The following table shows some common arctan values to help you quickly understand the function’s behavior.

Input (Ratio y/x)	Arctan (Degrees)	Arctan (Radians)
0	0°	0
0.577 (or 1/√3)	30°	π/6
1	45°	π/4
1.732 (or √3)	60°	π/3
Infinity	90°	π/2

Frequently Asked Questions (FAQ)

1. Is tan⁻¹(x) the same as 1/tan(x)?
No. This is a crucial point in learning how to do arctan on a calculator. tan⁻¹(x) is the inverse tangent function (arctan), while 1/tan(x) is the cotangent function, which is the multiplicative reciprocal.

2. What is the difference between atan and atan2?
`atan` takes a single argument (the ratio y/x) and returns an angle between -90° and 90°. `atan2` takes two arguments (y and x separately) and uses their signs to return a correct angle between -180° and 180°, covering all four quadrants.

3. How do you find arctan on a physical calculator?
Most scientific calculators have a `tan` button. The arctan function is usually the secondary function, accessed by first pressing a `shift` or `2nd` key, then pressing the `tan` button.

4. What is the arctan of infinity?
The arctan of infinity is 90° or π/2 radians. As the ratio of the opposite side to the adjacent side becomes infinitely large, the angle approaches a vertical line.

5. Can arctan be negative?
Yes. A negative arctan value indicates an angle in the fourth quadrant (e.g., between 0° and -90°) when using the `atan` function, or in the third or fourth quadrants when using `atan2`. It simply depends on the signs of the Y and X inputs.

6. What is the domain and range of arctan?
The domain (the input values for the ratio y/x) is all real numbers. The principal range (the output angle) is restricted to (-90°, 90°) or (-π/2, π/2) to ensure it’s a true function.
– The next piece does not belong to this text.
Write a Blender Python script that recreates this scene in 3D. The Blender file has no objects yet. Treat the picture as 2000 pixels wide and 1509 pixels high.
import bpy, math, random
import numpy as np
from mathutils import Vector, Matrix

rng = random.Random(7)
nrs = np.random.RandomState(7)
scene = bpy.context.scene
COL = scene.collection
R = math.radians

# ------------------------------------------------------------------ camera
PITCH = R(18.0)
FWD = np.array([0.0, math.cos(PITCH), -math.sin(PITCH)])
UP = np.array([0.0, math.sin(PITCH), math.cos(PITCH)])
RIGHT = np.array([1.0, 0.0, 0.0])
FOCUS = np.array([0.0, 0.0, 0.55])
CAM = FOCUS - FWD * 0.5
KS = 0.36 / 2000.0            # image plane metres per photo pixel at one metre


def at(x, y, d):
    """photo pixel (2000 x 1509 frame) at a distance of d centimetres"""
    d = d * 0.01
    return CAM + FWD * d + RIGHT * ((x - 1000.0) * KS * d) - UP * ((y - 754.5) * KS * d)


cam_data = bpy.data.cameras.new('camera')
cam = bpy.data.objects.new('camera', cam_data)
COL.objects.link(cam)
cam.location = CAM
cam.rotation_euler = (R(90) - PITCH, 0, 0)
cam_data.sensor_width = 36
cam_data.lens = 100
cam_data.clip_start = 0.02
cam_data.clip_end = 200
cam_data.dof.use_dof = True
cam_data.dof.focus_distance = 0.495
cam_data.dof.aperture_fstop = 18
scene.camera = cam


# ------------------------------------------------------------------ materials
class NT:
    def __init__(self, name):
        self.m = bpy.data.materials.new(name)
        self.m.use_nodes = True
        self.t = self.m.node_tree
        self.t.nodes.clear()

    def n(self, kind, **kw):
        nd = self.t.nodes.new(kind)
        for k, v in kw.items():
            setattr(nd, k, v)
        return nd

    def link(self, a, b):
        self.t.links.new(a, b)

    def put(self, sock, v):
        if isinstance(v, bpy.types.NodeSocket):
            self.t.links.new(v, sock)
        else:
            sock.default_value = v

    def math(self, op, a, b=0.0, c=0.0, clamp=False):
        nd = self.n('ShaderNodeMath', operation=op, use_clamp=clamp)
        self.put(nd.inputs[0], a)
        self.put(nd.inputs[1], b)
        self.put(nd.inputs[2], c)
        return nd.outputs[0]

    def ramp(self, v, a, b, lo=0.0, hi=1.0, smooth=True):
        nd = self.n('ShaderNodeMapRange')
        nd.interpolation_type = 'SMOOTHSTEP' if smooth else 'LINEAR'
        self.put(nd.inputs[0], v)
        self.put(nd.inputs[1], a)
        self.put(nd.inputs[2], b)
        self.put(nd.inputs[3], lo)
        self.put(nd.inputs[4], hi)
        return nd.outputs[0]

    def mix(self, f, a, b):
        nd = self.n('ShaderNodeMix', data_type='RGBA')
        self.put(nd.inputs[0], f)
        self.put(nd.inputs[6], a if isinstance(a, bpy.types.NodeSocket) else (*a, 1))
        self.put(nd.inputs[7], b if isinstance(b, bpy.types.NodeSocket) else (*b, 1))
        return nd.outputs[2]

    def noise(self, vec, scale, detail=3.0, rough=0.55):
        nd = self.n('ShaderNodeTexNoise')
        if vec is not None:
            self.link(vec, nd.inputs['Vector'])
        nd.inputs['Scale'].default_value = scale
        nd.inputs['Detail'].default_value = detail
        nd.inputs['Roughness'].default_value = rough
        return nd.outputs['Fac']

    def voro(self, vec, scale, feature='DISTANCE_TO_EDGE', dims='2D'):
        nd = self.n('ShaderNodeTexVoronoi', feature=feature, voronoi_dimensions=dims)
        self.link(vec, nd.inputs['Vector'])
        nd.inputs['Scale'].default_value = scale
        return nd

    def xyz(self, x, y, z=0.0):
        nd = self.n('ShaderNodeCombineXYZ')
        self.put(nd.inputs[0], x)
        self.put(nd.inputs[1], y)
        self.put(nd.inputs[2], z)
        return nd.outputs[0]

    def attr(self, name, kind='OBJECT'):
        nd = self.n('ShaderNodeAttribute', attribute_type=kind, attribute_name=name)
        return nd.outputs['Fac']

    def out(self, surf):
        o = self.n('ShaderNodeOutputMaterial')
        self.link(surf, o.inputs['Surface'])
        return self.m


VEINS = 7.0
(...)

7. Why is arctan important in programming?
It’s fundamental for graphics, physics simulations, and robotics. It allows developers to calculate angles for rotation, object targeting, and directional movement based on object positions (x, y coordinates). The `atan2` function is especially popular for this.

8. How do you calculate arctan(1)?
Arctan(1) is 45° or π/4 radians. This occurs when the opposite and adjacent sides are equal, forming an isosceles right-angled triangle.